● **Work to do**: Begin at the first line of the data and copy each line through the one containing "from mathutils.bvhtree import BVHTree", that line included, with no pictures.
-- START Given data --
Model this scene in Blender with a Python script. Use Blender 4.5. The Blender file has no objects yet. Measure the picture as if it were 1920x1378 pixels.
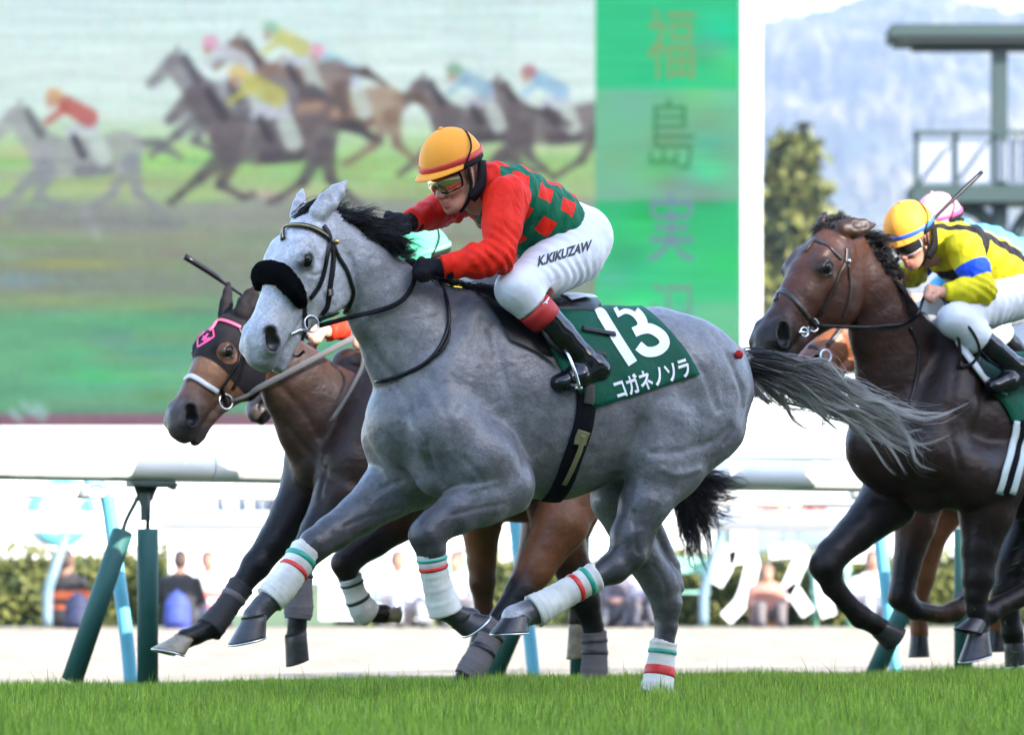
import bpy, bmesh, math, random
import numpy as np
from mathutils import Vector, Matrix
from mathutils.bvhtree import BVHTree

# ------------------------------------------------------------------ camera, sky, sun, exposure
scene = bpy.context.scene
COL = scene.collection
rad = math.radians
F = 6500.0          # focal length in photograph pixels (1920 wide)
HX, HY = 960.0, 1077.0   # principal column and horizon row
CH = 0.525          # camera height
CAM = np.array([0.0, 0.0, CH])

cam_d = bpy.data.cameras.new('camera')
cam = bpy.data.objects.new('camera', cam_d)
COL.objects.link(cam)
cam.location = CAM
cam.rotation_euler = (rad(90), 0, 0)
cam_d.sensor_width = 36.0
cam_d.lens = 36.0 * F / 1920.0
cam_d.shift_y = (HY - 689.0) / 1920.0
cam_d.clip_start = 0.5
cam_d.clip_end = 20000
cam_d.dof.use_dof = True
cam_d.dof.focus_distance = 12.9
cam_d.dof.aperture_fstop = 3.2
scene.camera = cam

SUN_AZ, SUN_EL = 48.0, 28.0     # degrees to the right of straight behind the camera / above the horizon
to_sun = Vector((math.sin(rad(SUN_AZ)) * math.cos(rad(SUN_EL)), -math.cos(rad(SUN_AZ)) * math.cos(rad(SUN_EL)), math.sin(rad(SUN_EL))))
world = bpy.data.worlds.new('World')
scene.world = world
world.use_nodes = True
wn = world.node_tree.nodes
wl = world.node_tree.links
wn.clear()
w_out = wn.new('ShaderNodeOutputWorld')
w_bg = wn.new('ShaderNodeBackground')
w_sky = wn.new('ShaderNodeTexSky')
w_sky.sky_type = 'NISHITA'
w_sky.sun_disc = False
w_sky.sun_elevation = rad(SUN_EL)
w_sky.sun_rotation = math.atan2(to_sun.x, to_sun.y)
w_sky.air_density = 1.0
w_sky.dust_density = 1.0
w_sky.ozone_density = 1.0
w_bg.inputs['Strength'].default_value = 0.15
wl.new(w_sky.outputs[0], w_bg.inputs['Color'])
wl.new(w_bg.outputs[0], w_out.inputs['Surface'])

sun_d = bpy.data.lights.new('sun', 'SUN')
sun_d.energy = 3.0
sun_d.angle = rad(0.53)
sun_d.color = (1.0, 0.955, 0.89)
sun = bpy.data.objects.new('sun', sun_d)
COL.objects.link(sun)
sun.rotation_euler = to_sun.to_track_quat('Z', 'Y').to_euler()
sun.location = (20, -20, 30)

vs = scene.view_settings
vs.view_transform = 'Standard'
vs.look = 'None'
vs.exposure = 2.65
vs.gamma = 1.0
vs.use_curve_mapping = False
scene.render.engine = 'CYCLES'
HAZE = 0.00027
scene.cycles.use_denoising = True
scene.cycles.max_bounces = 6
scene.cycles.volume_bounces = 0
scene.cycles.diffuse_bounces = 3
scene.cycles.glossy_bounces = 3
scene.cycles.transparent_max_bounces = 12
scene.cycles.sample_clamp_indirect = 6.0

# ------------------------------------------------------------------ helpers: frames, meshes, materials
TH = rad(30.0)                                   # the race runs to the left and towards the camera
T = np.array([-math.cos(TH), -math.sin(TH), 0.0])
N = np.array([math.sin(TH), -math.cos(TH), 0.0])  # towards the camera side of the field
Z = np.array([0.0, 0.0, 1.0])
BASE = np.array([0.18, 13.0, 0.0])               # under the grey horse's girth
rng = np.random.default_rng(7)

def ray(px, py):
    return np.array([(px - HX) / F, 1.0, (HY - py) / F])

def at(px, py, d):
    return CAM + ray(px, py) * d

class Lane:
    """a vertical plane along the running direction; lane = metres away from the grey horse"""
    def __init__(self, lane):
        self.o = BASE - N * lane
    def p(self, px, py, lat=0.0):
        r = ray(px, py)
        d = ((self.o - CAM) @ N + lat) / (r @ N)
        return CAM + r * d
    def m(self, px, lat=0.0):
        """metres per photograph pixel there"""
        r = ray(px, HY)
        return ((self.o - CAM) @ N + lat) / (r @ N) / F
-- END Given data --
● **Task response**:
Model this scene in Blender with a Python script. Use Blender 4.5. The Blender file has no objects yet. Measure the picture as if it were 1920x1378 pixels.
import bpy, bmesh, math, random
import numpy as np
from mathutils import Vector, Matrix
from mathutils.bvhtree import BVHTree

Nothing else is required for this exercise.